While there are plenty of wacky, literally out-of-this-world locations in Futurama, though, at least one of them is always consistent, and that's the Planet Express headquarters. The crew of the company often gathers around a circular table within to hear the Professor's lunatic ramblings just before being sent on a mission that would likely result in their deaths, if they weren't integral to the show. In this very home base, of course, the Futurama writers didn't hold back on sliding in more Easter eggs ... and one of them lies in the supply closet.

A box of computer problems on the shelves

In the Futurama episode "Put Your Head on My Shoulders," a short-lived love blossoms between Amy Wong and the Planet Express crew's low-functioning delivery boy, Fry. They start doing "it" anywhere they can find a little privacy, including the supply closet. At one point, after Fry's head is surgically implanted next to Amy's, they revisit the supply closet, and on the shelves behind them, below a can of "Emergency Beans" and "Condensed Milt," are two boxes. One is labeled "P," another labeled "NP."

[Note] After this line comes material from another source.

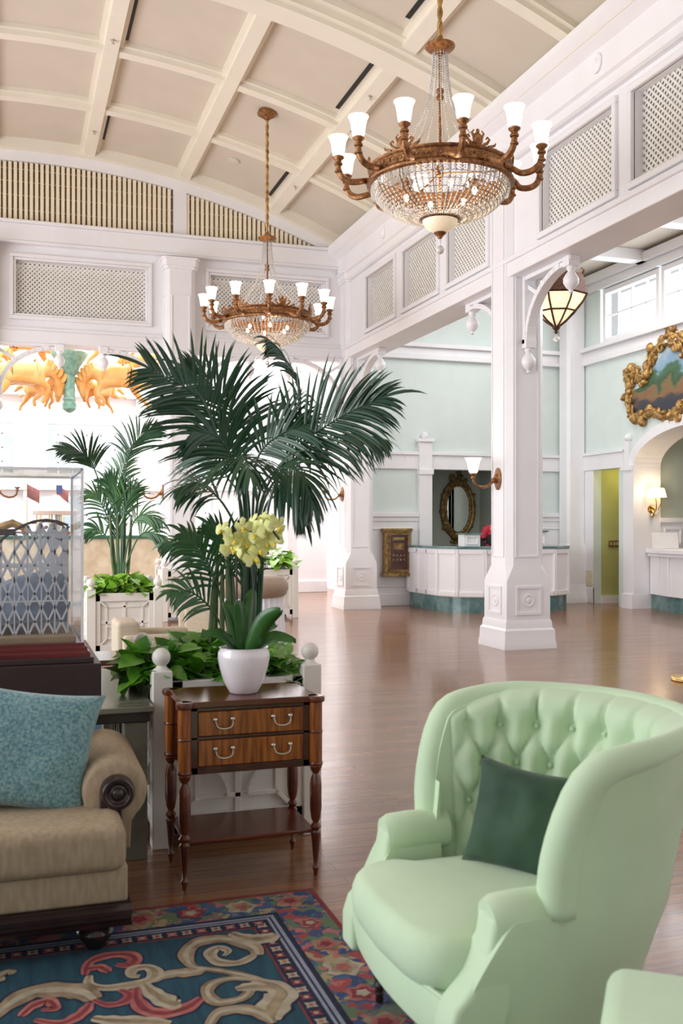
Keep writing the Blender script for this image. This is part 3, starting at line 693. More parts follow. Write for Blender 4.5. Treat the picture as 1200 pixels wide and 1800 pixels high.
chandelier('bronze crystal chandelier, the farther one, above the tall palm', (3.40, 13.6, 4.30))

def lantern(loc):
    t = thing('bowl_lantern', 'bronze banded cream glass bowl lantern hanging in the aisle beside the white column', 'pendant light', loc)
    n = 8; mb = MB()
    mb.lathe([(.34,.30),(.36,.29),(.38,.22),(.40,.10),(.42,.06),(.43,.02),(.41,0),(.39,.01),(.36,.10),(.33,.28),(.34,.30)], n=n)
    for k in range(n):
        a = 2*PI*k/n; c, s_ = math.cos(a), math.sin(a)
        mb.tube([(.42*c,.42*s_,.02),(.36*c,.36*s_,-.09),(.26*c,.26*s_,-.20),(.14*c,.14*s_,-.32),(.03*c,.03*s_,-.40)], .014, 6)
        mb.tube([(.36*c,.36*s_,.29),(.37*c,.37*s_,.33),(.33*c,.33*s_,.36)], .016, 5)
    mb.lathe([(.27,-.19),(.285,-.20),(.27,-.215)], n=n); mb.lathe([(.0,-.38),(.06,-.39),(.05,-.42),(.02,-.45),(.03,-.47),(0,-.50)], n=12)
    mb.build('metal_cage', M['darkbronze'], t, ang=30)
    mb = MB(); mb.lathe([(.375,.05),(.40,.01),(.345,-.09),(.25,-.195),(.13,-.315),(.0,-.39)], n=n); mb.build('glass_bowl', M['lampglass'], t, ang=20)
    top = 6.2-loc[2]; mb = MB()
    for k in range(3): a = 2*PI*k/3+.3; mb.tube([(.35*math.cos(a),.35*math.sin(a),.3),(.02*math.cos(a),.02*math.sin(a),.85)], .008, 5)
    mb.tube([(0,0,.85),(0,0,top)], .012, 6); mb.lathe([(.03,top-.05),(.09,top-.02),(.09,top)], n=16); mb.build('hanging_chain', M['bronze'], t)
    mb = MB(); mb.ball((0,0,-.56), .045, 10, 8); mb.tube([(0,0,-.5),(0,0,-.54)], .01, 6); mb.build('glass_drop', M['crystal'], t)
    pointlight(t, (0,0,.1), 8, (1,.82,.55), .1)
lantern((7.0, 11.9, 4.55))

def sconce(label, loc, rz, lit=True):      # reaches out along local -y from a wall plate at the origin
    t = thing('wall_sconce', label, 'wall lamp', loc, rz)
    mb = MB(); mb.lathe([(0,.0),(.085,.0),(.09,-.012),(.07,-.02),(.04,-.025),(.03,-.05),(.0,-.055)], (0,0,0), 24, 'y'); mb.xform(Matrix.Diagonal((1,1,1.5,1)))
    mb.build('back_plate', M['bronze'], t)
    pts = [Vector((0,-.04-.30*(1-math.cos(PI/2*u))-.0, -.0-.11*math.sin(PI*u*.62)+.12*max(0,u-.62)/.38)) for u in [i/12 for i in range(13)]]
    mb = MB(); pts = [(0,-.04,0),(0,-.08,-.04),(0,-.13,-.085),(0,-.20,-.105),(0,-.27,-.095),(0,-.315,-.06),(0,-.33,-.01),(0,-.33,.05)]
    mb.tube(pts, [.016,.017,.018,.019,.018,.017,.015,.014], 8); mb.lathe([(.015,-.01),(.03,0),(.03,.01),(.02,.03),(.045,.05),(.045,.06),(0,.06)], (0,-.33,0), 14); mb.ball((0,-.06,-.02), .035, 8, 6)
    mb.build('arm', M['bronze'], t)
    mb = MB(); mb.lathe([(.035,.055),(.055,.08),(.065,.14),(.078,.20),(.105,.245),(.101,.245),(.074,.20),(.06,.14),(.05,.085),(0,.06)], (0,-.33,0), 20); mb.build('lamp_shade', M['shade'], t)
    if lit: pointlight(t, (0,-.33,.16), 1.2, (1,.85,.65), .04)
sconce('bronze wall sconce with white glass shade on the nearest white column', (5.55, 10.78, 2.02), -PI/2)
sconce('bronze wall sconce on the left face of the corner column, behind palm fronds', (5.55, 16.72, 2.02), -PI/2)
sconce('bronze wall sconce on the end wall column beside the small palm', (2.41, 16.8, 2.02), -PI/2)
sconce('bronze wall sconce at the left edge of the photo above the display case', (-.25, 16.8, 2.02), PI/2)

t = thing('candle_sconce', 'brass wall lamp with glowing cream shades on the arch pier above the white counter', 'wall lamp', (XW+.3, AY1, 2.0), 0)
mb = MB(); mb.lathe([(0,0),(.06,0),(.07,-.015),(.0,-.03)], (0,0,-.25), 16, 'y'); mb.tube([(0,-.02,-.25),(0,-.10,-.32),(0,-.16,-.25),(0,-.15,-.12),(0,-.14,-.05)], .016, 7); mb.ball((0,-.05,-.36), .04); mb.tube([(0,-.03,-.2),(.08,-.1,-.26),(.12,-.13,-.15),(.12,-.13,-.05)], .012, 6); mb.build('arm', M['brass'], t)
for x, y in ((0,-.14),(.12,-.13)):
    mb = MB(); mb.lathe([(.10,-.04),(.095,-.02),(.065,.10),(.05,.12)], (x,y,0), 16); mb.build('lamp_shade', mat('lit_fabric_shade',(1,.86,.6),.6,emis=(1,.75,.4),es=2.2) if x == 0 else bpy.data.materials['lit_fabric_shade'], t)
pointlight(t, (0,-.3,.05), 7, (1,.78,.5), .05)

# ================================================================ CAROUSEL HORSE PENDANT IN THE ATRIUM
def skinned(name, pts, edges, m, parent, sub=2, root=0):
    me = bpy.data.meshes.new(name); me.from_pydata([p[:3] for p in pts], edges, []); me.materials.append(m)
    o = bpy.data.objects.new(name, me); COL.objects.link(o)
    if parent: o.parent = parent
    k = o.modifiers.new('skin', 'SKIN'); k.use_smooth_shade = True
    sv = me.skin_vertices[0].data if me.skin_vertices else None
    if sv is None:
        import bmesh
        b = bmesh.new(); b.from_mesh(me); b.verts.layers.skin.verify(); b.to_mesh(me); b.free(); sv = me.skin_vertices[0].data
    for i, p in enumerate(pts):
        r = p[3]; sv[i].radius = (r, r) if not isinstance(r, tuple) else r; sv[i].use_root = (i == root)
    s_ = o.modifiers.new('sub', 'SUBSURF'); s_.levels = sub; s_.render_levels = sub
    return o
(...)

The boxes reference a famous theoretical computer science problem known as "P vs. NP." To give you an idea of how important this problem is, the Clay Mathematics Institute has offered $1 million to anyone who can definitively prove that P either does, or doesn't, equal NP, according to MIT News. "P" stands for problems solved in polynomial time. Basically, they're relatively quick and easy. Everything else is classified as "NP." The equation "P = NP" says that a computer can solve these complicated NP problems with as few moves as it uses to solve the P problems. So, in its essence, "P = NP" means computer algorithms could find a way to simplify extremely complicated problems that require a lot of individual executions, down to ones that only require a handful of steps. Of course, the majority of computer scientists don't think that this can be done, but none have proven it can't.

The P vs. NP question has led to several important discoveries in the computer science world, that most laypeople wouldn't understand. Ken Keeler, though, who wrote the episode and holds a PhD in applied mathematics from Harvard (and has admitted to injecting math humor into other parts of the show) would most definitely get it.